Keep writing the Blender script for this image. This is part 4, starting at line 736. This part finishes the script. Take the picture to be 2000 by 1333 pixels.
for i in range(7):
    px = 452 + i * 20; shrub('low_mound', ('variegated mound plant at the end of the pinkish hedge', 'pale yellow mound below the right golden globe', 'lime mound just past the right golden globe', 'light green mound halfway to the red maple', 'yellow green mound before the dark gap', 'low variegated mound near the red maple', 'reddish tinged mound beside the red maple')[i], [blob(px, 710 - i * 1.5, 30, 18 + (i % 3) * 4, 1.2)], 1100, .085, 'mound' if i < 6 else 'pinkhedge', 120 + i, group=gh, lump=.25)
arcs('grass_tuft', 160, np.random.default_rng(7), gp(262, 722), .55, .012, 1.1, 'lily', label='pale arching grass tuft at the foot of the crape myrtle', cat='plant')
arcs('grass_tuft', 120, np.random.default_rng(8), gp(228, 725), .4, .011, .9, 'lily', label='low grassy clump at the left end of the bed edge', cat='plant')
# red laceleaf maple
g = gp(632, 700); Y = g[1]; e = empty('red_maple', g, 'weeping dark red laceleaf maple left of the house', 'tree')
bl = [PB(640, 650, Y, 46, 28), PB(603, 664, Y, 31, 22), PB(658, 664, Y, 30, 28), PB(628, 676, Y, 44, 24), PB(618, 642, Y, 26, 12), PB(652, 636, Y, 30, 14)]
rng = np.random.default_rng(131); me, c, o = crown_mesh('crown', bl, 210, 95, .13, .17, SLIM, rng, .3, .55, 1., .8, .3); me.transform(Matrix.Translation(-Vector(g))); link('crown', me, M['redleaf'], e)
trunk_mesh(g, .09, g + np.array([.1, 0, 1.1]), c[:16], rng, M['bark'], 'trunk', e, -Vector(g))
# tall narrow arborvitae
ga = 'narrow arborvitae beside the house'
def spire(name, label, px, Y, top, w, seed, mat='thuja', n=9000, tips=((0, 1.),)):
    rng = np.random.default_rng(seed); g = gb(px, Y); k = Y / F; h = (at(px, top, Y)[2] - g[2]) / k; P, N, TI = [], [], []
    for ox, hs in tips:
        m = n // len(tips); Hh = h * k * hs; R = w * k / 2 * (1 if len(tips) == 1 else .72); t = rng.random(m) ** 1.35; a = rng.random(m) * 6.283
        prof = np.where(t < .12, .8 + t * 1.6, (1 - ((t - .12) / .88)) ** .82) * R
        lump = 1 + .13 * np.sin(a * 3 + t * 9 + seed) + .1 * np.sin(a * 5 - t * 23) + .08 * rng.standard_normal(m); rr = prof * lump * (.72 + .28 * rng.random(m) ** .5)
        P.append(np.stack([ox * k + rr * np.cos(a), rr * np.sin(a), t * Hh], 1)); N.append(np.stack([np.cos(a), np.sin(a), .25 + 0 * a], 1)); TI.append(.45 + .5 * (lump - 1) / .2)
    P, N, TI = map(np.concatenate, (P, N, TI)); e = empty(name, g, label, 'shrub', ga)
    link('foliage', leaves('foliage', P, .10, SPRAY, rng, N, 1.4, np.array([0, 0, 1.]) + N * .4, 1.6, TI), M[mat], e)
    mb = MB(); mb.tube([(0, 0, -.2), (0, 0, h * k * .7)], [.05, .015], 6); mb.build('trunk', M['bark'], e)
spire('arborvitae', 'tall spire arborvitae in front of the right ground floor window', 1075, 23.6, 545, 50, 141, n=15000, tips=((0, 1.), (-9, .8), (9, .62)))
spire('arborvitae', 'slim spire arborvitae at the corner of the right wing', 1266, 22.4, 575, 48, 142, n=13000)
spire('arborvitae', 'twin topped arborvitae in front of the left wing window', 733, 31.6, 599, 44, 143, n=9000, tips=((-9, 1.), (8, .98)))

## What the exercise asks
Using the listing above, retype each line exactly.

## Task output
Keep writing the Blender script for this image. This is part 4, starting at line 736. This part finishes the script. Take the picture to be 2000 by 1333 pixels.
for i in range(7):
    px = 452 + i * 20; shrub('low_mound', ('variegated mound plant at the end of the pinkish hedge', 'pale yellow mound below the right golden globe', 'lime mound just past the right golden globe', 'light green mound halfway to the red maple', 'yellow green mound before the dark gap', 'low variegated mound near the red maple', 'reddish tinged mound beside the red maple')[i], [blob(px, 710 - i * 1.5, 30, 18 + (i % 3) * 4, 1.2)], 1100, .085, 'mound' if i < 6 else 'pinkhedge', 120 + i, group=gh, lump=.25)
arcs('grass_tuft', 160, np.random.default_rng(7), gp(262, 722), .55, .012, 1.1, 'lily', label='pale arching grass tuft at the foot of the crape myrtle', cat='plant')
arcs('grass_tuft', 120, np.random.default_rng(8), gp(228, 725), .4, .011, .9, 'lily', label='low grassy clump at the left end of the bed edge', cat='plant')
# red laceleaf maple
g = gp(632, 700); Y = g[1]; e = empty('red_maple', g, 'weeping dark red laceleaf maple left of the house', 'tree')
bl = [PB(640, 650, Y, 46, 28), PB(603, 664, Y, 31, 22), PB(658, 664, Y, 30, 28), PB(628, 676, Y, 44, 24), PB(618, 642, Y, 26, 12), PB(652, 636, Y, 30, 14)]
rng = np.random.default_rng(131); me, c, o = crown_mesh('crown', bl, 210, 95, .13, .17, SLIM, rng, .3, .55, 1., .8, .3); me.transform(Matrix.Translation(-Vector(g))); link('crown', me, M['redleaf'], e)
trunk_mesh(g, .09, g + np.array([.1, 0, 1.1]), c[:16], rng, M['bark'], 'trunk', e, -Vector(g))
# tall narrow arborvitae
ga = 'narrow arborvitae beside the house'
def spire(name, label, px, Y, top, w, seed, mat='thuja', n=9000, tips=((0, 1.),)):
    rng = np.random.default_rng(seed); g = gb(px, Y); k = Y / F; h = (at(px, top, Y)[2] - g[2]) / k; P, N, TI = [], [], []
    for ox, hs in tips:
        m = n // len(tips); Hh = h * k * hs; R = w * k / 2 * (1 if len(tips) == 1 else .72); t = rng.random(m) ** 1.35; a = rng.random(m) * 6.283
        prof = np.where(t < .12, .8 + t * 1.6, (1 - ((t - .12) / .88)) ** .82) * R
        lump = 1 + .13 * np.sin(a * 3 + t * 9 + seed) + .1 * np.sin(a * 5 - t * 23) + .08 * rng.standard_normal(m); rr = prof * lump * (.72 + .28 * rng.random(m) ** .5)
        P.append(np.stack([ox * k + rr * np.cos(a), rr * np.sin(a), t * Hh], 1)); N.append(np.stack([np.cos(a), np.sin(a), .25 + 0 * a], 1)); TI.append(.45 + .5 * (lump - 1) / .2)
    P, N, TI = map(np.concatenate, (P, N, TI)); e = empty(name, g, label, 'shrub', ga)
    link('foliage', leaves('foliage', P, .10, SPRAY, rng, N, 1.4, np.array([0, 0, 1.]) + N * .4, 1.6, TI), M[mat], e)
    mb = MB(); mb.tube([(0, 0, -.2), (0, 0, h * k * .7)], [.05, .015], 6); mb.build('trunk', M['bark'], e)
spire('arborvitae', 'tall spire arborvitae in front of the right ground floor window', 1075, 23.6, 545, 50, 141, n=15000, tips=((0, 1.), (-9, .8), (9, .62)))
spire('arborvitae', 'slim spire arborvitae at the corner of the right wing', 1266, 22.4, 575, 48, 142, n=13000)
spire('arborvitae', 'twin topped arborvitae in front of the left wing window', 733, 31.6, 599, 44, 143, n=9000, tips=((-9, 1.), (8, .98)))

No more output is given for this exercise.